Dataset rows ::
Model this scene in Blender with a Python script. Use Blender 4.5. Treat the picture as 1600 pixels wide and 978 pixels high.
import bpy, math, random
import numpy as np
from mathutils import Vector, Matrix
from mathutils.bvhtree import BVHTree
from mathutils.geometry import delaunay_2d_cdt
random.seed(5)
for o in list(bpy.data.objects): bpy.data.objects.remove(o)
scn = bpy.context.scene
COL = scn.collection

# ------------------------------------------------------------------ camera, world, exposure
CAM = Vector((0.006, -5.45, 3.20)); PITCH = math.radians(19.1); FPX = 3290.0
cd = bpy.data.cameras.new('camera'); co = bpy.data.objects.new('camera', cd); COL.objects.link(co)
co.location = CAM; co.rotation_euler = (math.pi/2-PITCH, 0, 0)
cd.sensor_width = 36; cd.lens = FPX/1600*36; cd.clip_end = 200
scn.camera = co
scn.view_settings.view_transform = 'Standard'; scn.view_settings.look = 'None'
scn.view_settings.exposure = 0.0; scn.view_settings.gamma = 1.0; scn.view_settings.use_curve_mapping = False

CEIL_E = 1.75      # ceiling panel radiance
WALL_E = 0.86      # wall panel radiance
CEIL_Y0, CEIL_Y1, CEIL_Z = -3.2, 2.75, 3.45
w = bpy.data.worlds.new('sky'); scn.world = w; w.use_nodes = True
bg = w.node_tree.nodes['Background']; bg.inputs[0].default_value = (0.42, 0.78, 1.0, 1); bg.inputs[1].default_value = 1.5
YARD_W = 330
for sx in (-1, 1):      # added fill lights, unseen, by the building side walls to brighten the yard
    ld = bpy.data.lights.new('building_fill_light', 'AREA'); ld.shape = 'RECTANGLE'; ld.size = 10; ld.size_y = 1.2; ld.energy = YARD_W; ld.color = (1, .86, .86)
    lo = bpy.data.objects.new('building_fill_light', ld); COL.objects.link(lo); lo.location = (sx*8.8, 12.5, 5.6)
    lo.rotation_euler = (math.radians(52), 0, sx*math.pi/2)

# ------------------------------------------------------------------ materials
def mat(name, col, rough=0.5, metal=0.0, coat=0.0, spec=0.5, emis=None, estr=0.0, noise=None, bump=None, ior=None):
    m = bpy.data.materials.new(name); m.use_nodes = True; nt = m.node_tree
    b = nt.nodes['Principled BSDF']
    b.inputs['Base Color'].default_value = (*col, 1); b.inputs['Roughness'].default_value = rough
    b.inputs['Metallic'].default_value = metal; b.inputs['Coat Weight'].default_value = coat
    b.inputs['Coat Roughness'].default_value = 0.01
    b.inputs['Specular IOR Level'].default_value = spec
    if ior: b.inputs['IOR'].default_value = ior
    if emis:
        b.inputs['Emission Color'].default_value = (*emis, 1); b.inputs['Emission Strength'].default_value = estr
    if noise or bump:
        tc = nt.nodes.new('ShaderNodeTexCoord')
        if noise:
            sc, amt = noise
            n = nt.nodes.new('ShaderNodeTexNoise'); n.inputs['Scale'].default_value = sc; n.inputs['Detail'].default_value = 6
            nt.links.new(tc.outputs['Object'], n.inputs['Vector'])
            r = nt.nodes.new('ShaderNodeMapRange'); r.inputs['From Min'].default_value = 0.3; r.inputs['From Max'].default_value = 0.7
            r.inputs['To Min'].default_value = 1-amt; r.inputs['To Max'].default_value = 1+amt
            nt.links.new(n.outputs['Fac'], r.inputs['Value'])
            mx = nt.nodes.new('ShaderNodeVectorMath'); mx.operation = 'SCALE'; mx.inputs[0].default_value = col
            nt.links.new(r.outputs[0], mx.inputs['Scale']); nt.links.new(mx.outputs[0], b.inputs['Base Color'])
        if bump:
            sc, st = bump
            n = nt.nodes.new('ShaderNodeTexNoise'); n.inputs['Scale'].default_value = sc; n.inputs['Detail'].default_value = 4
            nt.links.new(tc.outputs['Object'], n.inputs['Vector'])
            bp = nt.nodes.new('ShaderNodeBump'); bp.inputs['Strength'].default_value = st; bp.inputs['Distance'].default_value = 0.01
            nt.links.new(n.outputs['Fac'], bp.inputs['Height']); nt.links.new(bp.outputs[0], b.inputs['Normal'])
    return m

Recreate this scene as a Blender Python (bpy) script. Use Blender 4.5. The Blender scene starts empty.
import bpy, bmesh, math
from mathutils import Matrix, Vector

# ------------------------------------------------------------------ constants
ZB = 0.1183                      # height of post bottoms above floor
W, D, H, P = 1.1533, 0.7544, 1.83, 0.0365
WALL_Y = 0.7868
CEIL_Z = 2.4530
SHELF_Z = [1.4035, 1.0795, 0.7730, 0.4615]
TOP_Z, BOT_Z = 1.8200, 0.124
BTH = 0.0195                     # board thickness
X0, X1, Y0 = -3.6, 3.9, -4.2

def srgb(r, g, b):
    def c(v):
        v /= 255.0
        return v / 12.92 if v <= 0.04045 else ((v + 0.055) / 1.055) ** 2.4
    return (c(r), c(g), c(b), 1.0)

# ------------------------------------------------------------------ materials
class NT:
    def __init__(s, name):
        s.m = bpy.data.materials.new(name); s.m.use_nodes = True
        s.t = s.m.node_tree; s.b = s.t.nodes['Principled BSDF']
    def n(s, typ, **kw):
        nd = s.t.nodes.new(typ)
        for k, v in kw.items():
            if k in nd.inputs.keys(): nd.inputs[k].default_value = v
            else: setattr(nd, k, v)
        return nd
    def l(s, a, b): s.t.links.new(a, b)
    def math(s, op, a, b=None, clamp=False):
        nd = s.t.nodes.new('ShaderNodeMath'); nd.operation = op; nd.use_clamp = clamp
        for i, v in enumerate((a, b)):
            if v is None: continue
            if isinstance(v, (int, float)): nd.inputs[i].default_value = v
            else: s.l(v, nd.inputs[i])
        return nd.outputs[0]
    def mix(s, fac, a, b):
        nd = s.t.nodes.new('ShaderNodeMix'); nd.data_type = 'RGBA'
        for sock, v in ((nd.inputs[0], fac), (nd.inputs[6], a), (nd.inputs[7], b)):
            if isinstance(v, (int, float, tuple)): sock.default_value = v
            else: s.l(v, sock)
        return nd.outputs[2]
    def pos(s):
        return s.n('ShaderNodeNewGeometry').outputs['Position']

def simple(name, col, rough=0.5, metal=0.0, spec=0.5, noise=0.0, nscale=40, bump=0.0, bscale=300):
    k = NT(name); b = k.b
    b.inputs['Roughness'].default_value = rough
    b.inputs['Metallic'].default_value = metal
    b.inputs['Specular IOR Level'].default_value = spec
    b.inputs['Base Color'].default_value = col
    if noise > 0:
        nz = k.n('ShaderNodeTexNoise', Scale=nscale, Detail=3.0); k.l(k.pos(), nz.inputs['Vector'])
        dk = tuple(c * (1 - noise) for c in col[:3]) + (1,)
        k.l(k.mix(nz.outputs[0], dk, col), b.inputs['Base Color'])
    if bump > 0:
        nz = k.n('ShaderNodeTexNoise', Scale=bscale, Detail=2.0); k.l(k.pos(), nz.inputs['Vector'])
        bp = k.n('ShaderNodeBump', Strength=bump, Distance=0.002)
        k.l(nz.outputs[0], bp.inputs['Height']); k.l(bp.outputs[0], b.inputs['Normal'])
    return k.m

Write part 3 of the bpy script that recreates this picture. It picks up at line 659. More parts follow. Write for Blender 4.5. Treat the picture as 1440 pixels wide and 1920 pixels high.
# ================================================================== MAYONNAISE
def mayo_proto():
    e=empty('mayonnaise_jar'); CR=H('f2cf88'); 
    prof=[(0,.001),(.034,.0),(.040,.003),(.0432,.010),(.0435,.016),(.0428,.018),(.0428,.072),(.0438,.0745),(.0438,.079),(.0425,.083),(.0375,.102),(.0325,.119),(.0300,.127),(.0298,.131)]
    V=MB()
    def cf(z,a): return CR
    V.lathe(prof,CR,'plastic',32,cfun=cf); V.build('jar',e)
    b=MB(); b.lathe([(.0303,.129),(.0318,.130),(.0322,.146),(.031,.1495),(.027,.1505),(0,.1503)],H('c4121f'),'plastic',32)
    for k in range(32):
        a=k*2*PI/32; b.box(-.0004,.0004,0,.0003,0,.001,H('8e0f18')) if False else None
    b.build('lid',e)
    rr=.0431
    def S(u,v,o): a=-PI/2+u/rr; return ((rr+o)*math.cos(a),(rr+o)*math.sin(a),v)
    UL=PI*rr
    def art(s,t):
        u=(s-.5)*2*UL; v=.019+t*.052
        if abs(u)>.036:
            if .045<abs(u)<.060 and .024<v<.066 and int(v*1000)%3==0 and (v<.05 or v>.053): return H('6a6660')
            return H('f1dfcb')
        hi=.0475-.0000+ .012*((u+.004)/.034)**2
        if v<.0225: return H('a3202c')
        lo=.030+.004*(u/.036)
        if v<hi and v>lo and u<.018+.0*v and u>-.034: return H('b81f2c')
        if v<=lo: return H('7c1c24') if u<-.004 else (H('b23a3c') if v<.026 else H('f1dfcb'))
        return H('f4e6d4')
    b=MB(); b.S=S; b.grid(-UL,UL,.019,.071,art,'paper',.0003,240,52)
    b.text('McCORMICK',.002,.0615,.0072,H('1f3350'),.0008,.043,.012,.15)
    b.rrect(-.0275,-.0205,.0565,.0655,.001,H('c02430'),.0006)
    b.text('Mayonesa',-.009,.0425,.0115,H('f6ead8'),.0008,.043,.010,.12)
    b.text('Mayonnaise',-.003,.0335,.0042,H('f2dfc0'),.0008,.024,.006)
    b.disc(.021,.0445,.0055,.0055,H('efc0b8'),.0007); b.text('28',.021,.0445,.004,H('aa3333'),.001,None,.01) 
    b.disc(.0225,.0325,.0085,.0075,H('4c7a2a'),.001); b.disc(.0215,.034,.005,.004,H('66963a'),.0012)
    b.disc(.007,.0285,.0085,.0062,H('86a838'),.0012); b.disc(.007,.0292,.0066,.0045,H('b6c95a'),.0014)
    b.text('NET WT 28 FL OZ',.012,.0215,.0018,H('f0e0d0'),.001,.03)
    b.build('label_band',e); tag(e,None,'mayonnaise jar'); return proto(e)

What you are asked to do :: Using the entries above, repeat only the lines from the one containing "Recreate this scene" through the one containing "return s.n('ShaderNodeNewGeometry').outputs['Position']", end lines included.

Worked answer ::
Recreate this scene as a Blender Python (bpy) script. Use Blender 4.5. The Blender scene starts empty.
import bpy, bmesh, math
from mathutils import Matrix, Vector

# ------------------------------------------------------------------ constants
ZB = 0.1183                      # height of post bottoms above floor
W, D, H, P = 1.1533, 0.7544, 1.83, 0.0365
WALL_Y = 0.7868
CEIL_Z = 2.4530
SHELF_Z = [1.4035, 1.0795, 0.7730, 0.4615]
TOP_Z, BOT_Z = 1.8200, 0.124
BTH = 0.0195                     # board thickness
X0, X1, Y0 = -3.6, 3.9, -4.2

def srgb(r, g, b):
    def c(v):
        v /= 255.0
        return v / 12.92 if v <= 0.04045 else ((v + 0.055) / 1.055) ** 2.4
    return (c(r), c(g), c(b), 1.0)

# ------------------------------------------------------------------ materials
class NT:
    def __init__(s, name):
        s.m = bpy.data.materials.new(name); s.m.use_nodes = True
        s.t = s.m.node_tree; s.b = s.t.nodes['Principled BSDF']
    def n(s, typ, **kw):
        nd = s.t.nodes.new(typ)
        for k, v in kw.items():
            if k in nd.inputs.keys(): nd.inputs[k].default_value = v
            else: setattr(nd, k, v)
        return nd
    def l(s, a, b): s.t.links.new(a, b)
    def math(s, op, a, b=None, clamp=False):
        nd = s.t.nodes.new('ShaderNodeMath'); nd.operation = op; nd.use_clamp = clamp
        for i, v in enumerate((a, b)):
            if v is None: continue
            if isinstance(v, (int, float)): nd.inputs[i].default_value = v
            else: s.l(v, nd.inputs[i])
        return nd.outputs[0]
    def mix(s, fac, a, b):
        nd = s.t.nodes.new('ShaderNodeMix'); nd.data_type = 'RGBA'
        for sock, v in ((nd.inputs[0], fac), (nd.inputs[6], a), (nd.inputs[7], b)):
            if isinstance(v, (int, float, tuple)): sock.default_value = v
            else: s.l(v, sock)
        return nd.outputs[2]
    def pos(s):
        return s.n('ShaderNodeNewGeometry').outputs['Position']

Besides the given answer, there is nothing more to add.